The landlady of a crusty boozer near my house had a soft spot for my friend Joel and me and although she knew we were under age she let us sit quietly in a booth, drink one pint of Beamish, feel like outlaws, then go home. We’d run back up the hill to our street and lie in the road, laughing.

When I turned 18, in an instant the adult world became accessible and charmless. My first real job was working in an old-fashioned pub, the St George. I became aware of how little I knew of the culture, the terminology: “lager top”, “cider and black”, “’alf a mild”. The drip trays sloshed with my overspills.

At 7.30pm every weekday, I had to leave a pint of ale at the end of the bar to get warm. At 8pm, a middle-aged guy, Nathan, would come in and start drinking it – which was my cue to pour his next one. He would drink one warm Brains every half an hour until 10.30pm, then he’d go home. He spoke to no one, watched no television, read no newspapers. I asked the landlady his story and she told me that he’d been this way since his wife died. She warned me not to try to speak to him. Nothing could reach him, she said.

I came to admire the matter-of-fact way she treated Nathan, always saving his seat, pouring his beer, but never trying to cheer him up. Whatever grim processes occurred inside him, she let happen, just making sure to maintain the structure of his evenings, and to welcome him by name.

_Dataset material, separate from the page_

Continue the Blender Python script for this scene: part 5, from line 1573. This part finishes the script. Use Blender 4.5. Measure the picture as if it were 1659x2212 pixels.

To him, the pub was not exciting, or social, or exotic, or pleasurable – it was just necessary. Nathan knew that, at 7.30pm, when he was at home, eating his dinner after work, a clueless 18-year-old was in his local, struggling to pour him a drink.

I didn’t last long in the job. I wanted to go travelling. My six months abroad taught me that it is possible to have a bland, textureless inner life while outwardly having adventures. My body travelled but my mind did not. When I came back to Swansea, the pub was under new management. Nathan had either moved on, or died. I never found out which.